Your copy should be exact, beginning at the line containing "Model this scene" and ending at the line containing "sc.camera = cam", with both lines kept and every picture dropped.

Material shown
■ ■ ■ ■
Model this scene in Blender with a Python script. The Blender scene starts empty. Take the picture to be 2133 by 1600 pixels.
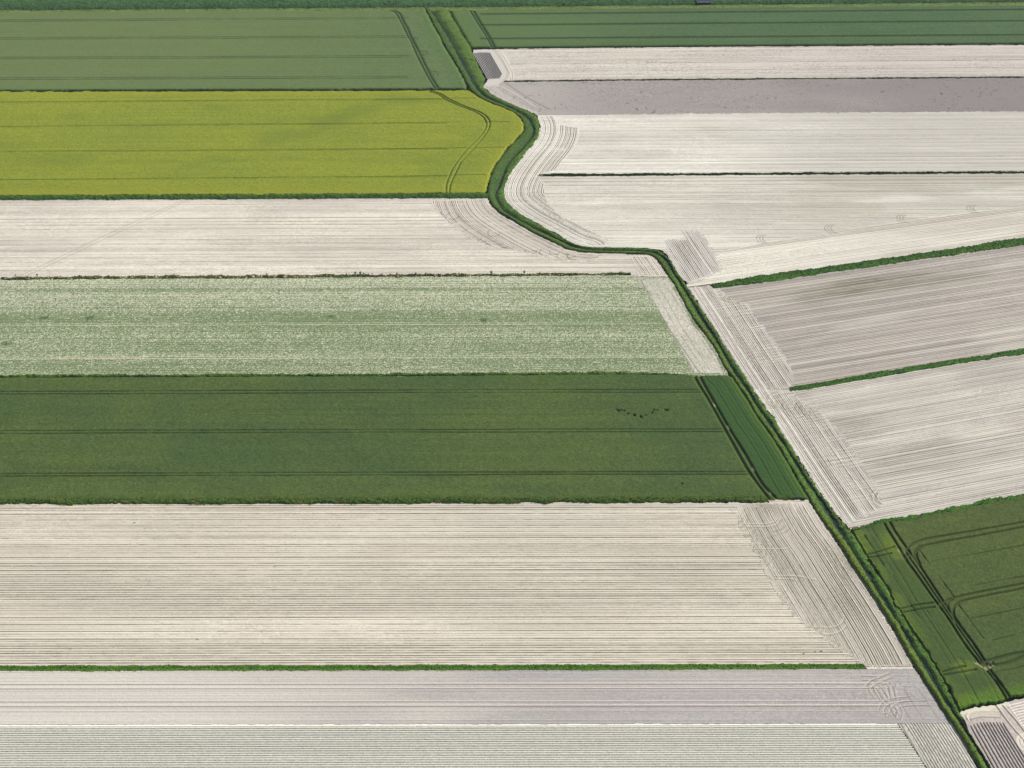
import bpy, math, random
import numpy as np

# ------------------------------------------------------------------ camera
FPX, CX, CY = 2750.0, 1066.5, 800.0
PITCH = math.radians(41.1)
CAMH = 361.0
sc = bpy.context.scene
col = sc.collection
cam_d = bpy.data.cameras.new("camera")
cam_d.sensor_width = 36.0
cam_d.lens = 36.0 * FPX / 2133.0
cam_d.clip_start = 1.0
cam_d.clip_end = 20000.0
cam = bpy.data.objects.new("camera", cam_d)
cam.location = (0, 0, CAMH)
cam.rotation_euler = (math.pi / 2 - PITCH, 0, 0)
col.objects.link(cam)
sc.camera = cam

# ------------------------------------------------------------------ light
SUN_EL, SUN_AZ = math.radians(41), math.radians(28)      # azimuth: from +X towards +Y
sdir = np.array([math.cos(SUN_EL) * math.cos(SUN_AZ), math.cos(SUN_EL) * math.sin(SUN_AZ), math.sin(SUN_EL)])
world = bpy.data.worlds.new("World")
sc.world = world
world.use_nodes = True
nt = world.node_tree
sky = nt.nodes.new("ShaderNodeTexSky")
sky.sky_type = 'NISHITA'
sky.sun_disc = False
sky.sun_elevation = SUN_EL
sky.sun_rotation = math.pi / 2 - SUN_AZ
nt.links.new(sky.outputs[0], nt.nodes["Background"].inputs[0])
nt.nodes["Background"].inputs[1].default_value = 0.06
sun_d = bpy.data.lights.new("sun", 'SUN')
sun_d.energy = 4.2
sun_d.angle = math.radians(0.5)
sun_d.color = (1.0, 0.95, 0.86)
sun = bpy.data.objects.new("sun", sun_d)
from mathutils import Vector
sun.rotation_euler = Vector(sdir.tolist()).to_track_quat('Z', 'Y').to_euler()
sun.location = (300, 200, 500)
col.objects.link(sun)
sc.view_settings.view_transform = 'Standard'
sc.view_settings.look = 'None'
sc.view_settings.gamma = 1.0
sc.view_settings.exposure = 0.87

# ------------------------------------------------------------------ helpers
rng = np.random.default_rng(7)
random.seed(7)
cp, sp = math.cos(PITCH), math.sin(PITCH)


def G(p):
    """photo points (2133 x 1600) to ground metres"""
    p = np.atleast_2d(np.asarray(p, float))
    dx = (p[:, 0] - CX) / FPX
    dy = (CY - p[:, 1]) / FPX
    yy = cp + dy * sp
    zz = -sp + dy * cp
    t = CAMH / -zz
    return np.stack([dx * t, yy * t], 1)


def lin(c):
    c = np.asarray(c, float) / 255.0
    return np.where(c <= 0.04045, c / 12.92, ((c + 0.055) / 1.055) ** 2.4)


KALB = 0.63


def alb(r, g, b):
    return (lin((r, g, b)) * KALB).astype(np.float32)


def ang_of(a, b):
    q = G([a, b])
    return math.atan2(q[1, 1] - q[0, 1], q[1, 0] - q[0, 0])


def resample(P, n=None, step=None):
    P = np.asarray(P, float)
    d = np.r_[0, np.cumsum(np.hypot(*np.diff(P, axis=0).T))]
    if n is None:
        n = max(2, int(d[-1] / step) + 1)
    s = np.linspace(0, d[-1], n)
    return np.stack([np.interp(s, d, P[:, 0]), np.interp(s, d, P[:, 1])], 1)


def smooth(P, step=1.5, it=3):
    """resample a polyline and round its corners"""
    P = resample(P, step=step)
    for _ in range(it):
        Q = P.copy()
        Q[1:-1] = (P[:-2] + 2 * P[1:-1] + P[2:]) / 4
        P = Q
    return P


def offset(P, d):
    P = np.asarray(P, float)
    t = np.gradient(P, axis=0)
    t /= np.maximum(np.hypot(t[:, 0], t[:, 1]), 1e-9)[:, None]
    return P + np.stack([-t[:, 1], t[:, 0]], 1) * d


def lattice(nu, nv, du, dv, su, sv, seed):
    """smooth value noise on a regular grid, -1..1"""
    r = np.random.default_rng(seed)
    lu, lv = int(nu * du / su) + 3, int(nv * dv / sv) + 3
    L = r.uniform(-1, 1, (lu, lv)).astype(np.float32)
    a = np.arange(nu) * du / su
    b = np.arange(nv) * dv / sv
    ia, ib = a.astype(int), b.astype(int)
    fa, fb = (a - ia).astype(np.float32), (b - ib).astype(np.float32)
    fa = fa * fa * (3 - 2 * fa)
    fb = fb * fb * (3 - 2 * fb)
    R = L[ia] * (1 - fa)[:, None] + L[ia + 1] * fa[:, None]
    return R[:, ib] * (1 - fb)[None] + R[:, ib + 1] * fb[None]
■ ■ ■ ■
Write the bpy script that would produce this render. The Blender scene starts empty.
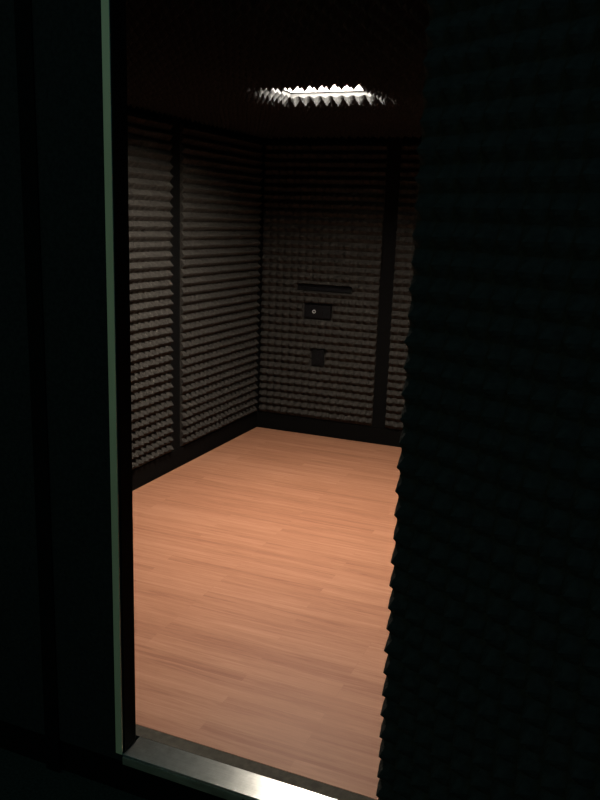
■ ■ ■ ■
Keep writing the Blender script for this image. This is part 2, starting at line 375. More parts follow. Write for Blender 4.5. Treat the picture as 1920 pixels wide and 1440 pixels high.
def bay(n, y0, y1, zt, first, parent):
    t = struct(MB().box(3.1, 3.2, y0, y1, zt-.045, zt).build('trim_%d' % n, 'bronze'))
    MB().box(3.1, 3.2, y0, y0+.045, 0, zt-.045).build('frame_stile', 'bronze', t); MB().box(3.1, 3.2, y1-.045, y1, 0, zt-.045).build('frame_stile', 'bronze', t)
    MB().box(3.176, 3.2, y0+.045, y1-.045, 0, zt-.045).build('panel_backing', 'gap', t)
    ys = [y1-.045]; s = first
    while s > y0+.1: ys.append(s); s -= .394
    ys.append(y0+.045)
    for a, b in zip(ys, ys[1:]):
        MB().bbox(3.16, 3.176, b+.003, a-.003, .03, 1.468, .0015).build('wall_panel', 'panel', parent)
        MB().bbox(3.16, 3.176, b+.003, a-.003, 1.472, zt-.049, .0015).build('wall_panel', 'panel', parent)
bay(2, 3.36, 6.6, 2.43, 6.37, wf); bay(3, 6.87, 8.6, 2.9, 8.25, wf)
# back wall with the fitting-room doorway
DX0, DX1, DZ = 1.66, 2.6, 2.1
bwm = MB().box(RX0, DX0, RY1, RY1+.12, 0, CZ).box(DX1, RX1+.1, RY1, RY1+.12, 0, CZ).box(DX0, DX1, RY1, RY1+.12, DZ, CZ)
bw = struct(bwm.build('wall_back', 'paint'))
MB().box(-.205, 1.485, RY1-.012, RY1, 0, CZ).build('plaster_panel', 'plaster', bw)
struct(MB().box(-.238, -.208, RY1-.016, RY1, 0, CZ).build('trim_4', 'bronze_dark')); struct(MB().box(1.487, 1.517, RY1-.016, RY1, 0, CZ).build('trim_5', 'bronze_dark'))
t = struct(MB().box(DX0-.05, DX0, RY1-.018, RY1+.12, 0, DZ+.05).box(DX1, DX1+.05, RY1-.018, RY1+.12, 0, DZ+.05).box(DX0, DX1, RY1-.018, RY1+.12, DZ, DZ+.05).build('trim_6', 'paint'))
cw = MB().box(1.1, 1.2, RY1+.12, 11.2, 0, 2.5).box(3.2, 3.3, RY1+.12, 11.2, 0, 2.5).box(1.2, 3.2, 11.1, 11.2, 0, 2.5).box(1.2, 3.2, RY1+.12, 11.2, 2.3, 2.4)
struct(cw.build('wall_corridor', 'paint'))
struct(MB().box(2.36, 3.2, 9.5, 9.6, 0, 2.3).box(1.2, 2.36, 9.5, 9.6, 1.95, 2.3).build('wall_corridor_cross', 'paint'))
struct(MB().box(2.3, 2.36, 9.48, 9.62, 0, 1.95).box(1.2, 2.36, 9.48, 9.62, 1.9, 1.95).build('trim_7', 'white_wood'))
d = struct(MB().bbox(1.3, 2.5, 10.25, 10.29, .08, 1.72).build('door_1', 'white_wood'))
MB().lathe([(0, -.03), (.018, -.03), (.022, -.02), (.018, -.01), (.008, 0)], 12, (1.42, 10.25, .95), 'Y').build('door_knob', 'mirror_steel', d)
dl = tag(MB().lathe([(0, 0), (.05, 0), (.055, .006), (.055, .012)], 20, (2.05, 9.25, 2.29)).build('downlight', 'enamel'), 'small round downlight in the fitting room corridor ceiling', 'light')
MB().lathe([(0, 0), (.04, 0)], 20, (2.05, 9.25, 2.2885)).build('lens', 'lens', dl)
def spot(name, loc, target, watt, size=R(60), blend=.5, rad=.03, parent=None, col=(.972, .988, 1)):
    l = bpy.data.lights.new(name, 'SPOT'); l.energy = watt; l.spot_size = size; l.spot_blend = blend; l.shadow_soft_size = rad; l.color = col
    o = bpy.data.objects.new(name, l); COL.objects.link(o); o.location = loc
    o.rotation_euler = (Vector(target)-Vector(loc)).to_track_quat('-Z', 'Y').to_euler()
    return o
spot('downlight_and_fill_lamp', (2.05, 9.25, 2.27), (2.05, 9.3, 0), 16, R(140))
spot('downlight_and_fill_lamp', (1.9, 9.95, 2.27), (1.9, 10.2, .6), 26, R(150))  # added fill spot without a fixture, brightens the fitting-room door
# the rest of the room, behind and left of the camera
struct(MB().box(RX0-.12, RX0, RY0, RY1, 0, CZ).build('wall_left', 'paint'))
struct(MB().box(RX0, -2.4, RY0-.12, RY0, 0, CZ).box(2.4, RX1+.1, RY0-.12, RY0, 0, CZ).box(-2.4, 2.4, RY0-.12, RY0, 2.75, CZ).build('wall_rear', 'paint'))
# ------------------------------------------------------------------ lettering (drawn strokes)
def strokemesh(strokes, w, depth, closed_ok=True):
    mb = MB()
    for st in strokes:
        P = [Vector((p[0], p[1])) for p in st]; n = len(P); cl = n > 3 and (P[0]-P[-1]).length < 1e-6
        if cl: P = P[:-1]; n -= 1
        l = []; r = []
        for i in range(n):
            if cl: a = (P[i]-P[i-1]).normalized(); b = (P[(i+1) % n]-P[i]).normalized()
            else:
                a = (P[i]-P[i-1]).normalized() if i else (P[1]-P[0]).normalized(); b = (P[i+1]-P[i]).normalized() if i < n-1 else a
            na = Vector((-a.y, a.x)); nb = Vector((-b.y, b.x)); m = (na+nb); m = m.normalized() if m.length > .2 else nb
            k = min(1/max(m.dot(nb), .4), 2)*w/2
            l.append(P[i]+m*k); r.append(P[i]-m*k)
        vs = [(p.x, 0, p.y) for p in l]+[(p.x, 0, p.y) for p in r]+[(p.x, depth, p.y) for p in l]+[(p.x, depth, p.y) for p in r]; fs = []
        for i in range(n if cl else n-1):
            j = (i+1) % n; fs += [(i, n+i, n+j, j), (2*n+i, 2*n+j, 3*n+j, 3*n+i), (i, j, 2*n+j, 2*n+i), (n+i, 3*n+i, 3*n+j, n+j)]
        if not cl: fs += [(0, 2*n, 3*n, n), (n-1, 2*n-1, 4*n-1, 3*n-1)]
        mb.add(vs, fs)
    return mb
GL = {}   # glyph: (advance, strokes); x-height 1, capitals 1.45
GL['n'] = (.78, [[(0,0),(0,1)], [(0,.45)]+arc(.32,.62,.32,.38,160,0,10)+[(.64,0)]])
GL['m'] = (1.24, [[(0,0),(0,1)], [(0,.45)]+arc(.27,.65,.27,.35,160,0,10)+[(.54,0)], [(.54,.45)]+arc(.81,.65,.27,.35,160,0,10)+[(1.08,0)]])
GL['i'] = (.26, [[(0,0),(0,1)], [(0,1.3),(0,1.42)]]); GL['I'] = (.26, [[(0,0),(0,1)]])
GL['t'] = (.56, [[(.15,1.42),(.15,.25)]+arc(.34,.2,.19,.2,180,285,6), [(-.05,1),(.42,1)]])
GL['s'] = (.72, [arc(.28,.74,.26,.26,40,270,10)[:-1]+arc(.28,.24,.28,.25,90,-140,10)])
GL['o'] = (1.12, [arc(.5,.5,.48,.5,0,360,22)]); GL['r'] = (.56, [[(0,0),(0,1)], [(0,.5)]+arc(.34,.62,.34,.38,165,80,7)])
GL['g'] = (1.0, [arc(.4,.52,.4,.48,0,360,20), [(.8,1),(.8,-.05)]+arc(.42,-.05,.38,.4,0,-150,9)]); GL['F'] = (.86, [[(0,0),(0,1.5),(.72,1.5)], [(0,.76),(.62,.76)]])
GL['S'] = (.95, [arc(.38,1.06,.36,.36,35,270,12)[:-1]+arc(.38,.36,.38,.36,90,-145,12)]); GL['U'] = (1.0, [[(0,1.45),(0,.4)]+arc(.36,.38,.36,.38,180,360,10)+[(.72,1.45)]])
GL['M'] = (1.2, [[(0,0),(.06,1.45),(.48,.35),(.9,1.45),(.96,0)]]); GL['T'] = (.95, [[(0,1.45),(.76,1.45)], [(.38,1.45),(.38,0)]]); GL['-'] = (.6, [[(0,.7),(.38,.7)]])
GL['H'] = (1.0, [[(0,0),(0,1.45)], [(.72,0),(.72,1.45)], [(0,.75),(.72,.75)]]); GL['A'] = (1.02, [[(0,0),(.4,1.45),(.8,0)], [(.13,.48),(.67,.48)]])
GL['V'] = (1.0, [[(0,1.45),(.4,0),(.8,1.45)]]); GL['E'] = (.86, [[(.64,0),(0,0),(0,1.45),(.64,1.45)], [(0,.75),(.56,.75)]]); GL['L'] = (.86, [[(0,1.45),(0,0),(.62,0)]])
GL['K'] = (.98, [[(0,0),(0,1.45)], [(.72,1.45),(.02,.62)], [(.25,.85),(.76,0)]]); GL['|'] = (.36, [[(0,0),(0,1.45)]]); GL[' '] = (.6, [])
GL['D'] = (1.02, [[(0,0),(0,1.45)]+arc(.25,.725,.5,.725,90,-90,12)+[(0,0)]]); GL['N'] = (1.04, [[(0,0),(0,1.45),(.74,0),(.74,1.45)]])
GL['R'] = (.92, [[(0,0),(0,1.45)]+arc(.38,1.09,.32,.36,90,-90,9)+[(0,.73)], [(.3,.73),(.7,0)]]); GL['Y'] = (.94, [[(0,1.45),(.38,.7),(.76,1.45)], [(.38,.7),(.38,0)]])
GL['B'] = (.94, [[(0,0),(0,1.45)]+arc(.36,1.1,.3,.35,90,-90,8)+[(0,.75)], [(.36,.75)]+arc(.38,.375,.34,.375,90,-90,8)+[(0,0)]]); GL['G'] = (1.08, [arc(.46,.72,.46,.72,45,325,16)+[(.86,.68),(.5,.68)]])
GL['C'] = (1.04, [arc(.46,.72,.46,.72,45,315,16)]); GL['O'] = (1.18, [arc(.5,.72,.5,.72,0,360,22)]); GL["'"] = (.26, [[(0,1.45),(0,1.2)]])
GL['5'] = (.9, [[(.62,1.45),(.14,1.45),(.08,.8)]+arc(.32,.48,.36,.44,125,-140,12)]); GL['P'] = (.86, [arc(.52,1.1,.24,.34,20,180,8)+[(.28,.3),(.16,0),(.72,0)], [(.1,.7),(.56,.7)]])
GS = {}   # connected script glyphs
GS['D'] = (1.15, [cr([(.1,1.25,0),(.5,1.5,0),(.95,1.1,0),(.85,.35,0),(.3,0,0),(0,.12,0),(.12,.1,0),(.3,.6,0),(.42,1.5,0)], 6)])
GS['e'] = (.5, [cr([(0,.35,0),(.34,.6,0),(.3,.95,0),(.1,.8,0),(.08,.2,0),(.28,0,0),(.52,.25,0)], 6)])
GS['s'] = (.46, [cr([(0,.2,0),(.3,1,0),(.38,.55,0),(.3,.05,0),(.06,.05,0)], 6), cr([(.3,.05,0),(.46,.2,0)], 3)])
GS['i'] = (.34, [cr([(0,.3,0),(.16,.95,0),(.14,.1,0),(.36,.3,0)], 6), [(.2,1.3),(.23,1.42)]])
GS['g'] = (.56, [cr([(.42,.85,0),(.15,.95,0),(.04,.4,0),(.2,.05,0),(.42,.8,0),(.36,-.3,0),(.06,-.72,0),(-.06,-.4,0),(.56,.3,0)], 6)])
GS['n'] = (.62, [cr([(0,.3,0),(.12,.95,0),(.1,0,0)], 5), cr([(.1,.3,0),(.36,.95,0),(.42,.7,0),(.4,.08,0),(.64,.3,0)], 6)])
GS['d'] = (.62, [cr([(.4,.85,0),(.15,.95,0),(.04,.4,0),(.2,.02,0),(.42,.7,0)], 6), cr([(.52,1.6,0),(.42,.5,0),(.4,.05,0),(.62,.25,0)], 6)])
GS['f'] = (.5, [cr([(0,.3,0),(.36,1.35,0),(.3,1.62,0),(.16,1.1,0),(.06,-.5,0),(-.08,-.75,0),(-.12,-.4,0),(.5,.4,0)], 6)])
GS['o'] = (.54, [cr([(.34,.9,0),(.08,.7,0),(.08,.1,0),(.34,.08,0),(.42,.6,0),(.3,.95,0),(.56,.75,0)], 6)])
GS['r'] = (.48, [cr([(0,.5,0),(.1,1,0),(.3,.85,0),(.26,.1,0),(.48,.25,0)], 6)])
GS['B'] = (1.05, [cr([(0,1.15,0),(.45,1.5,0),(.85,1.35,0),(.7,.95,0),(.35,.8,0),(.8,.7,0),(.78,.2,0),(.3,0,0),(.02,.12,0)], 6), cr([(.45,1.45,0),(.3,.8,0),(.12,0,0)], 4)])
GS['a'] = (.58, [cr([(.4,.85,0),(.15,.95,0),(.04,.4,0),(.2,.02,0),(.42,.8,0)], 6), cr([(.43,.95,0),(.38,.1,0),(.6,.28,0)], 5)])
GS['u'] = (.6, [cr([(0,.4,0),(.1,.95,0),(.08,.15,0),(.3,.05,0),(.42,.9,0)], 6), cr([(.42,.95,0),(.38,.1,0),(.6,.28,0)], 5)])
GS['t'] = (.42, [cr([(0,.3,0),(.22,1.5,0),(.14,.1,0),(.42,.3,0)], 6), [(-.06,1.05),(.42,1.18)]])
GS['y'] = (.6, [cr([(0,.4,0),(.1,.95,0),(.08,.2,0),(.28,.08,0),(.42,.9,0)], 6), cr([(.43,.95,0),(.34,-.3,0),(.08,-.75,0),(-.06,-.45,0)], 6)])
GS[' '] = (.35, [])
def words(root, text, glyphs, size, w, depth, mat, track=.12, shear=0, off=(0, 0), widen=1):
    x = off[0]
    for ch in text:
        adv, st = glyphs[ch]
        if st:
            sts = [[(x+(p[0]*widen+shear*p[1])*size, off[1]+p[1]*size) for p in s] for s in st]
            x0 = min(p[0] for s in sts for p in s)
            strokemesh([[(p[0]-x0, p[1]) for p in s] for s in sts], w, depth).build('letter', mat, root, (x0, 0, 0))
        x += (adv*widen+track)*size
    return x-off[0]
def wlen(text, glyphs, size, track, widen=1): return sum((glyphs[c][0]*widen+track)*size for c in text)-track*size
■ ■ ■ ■
Response below
Model this scene in Blender with a Python script. The Blender scene starts empty. Take the picture to be 2133 by 1600 pixels.
import bpy, math, random
import numpy as np

# ------------------------------------------------------------------ camera
FPX, CX, CY = 2750.0, 1066.5, 800.0
PITCH = math.radians(41.1)
CAMH = 361.0
sc = bpy.context.scene
col = sc.collection
cam_d = bpy.data.cameras.new("camera")
cam_d.sensor_width = 36.0
cam_d.lens = 36.0 * FPX / 2133.0
cam_d.clip_start = 1.0
cam_d.clip_end = 20000.0
cam = bpy.data.objects.new("camera", cam_d)
cam.location = (0, 0, CAMH)
cam.rotation_euler = (math.pi / 2 - PITCH, 0, 0)
col.objects.link(cam)
sc.camera = cam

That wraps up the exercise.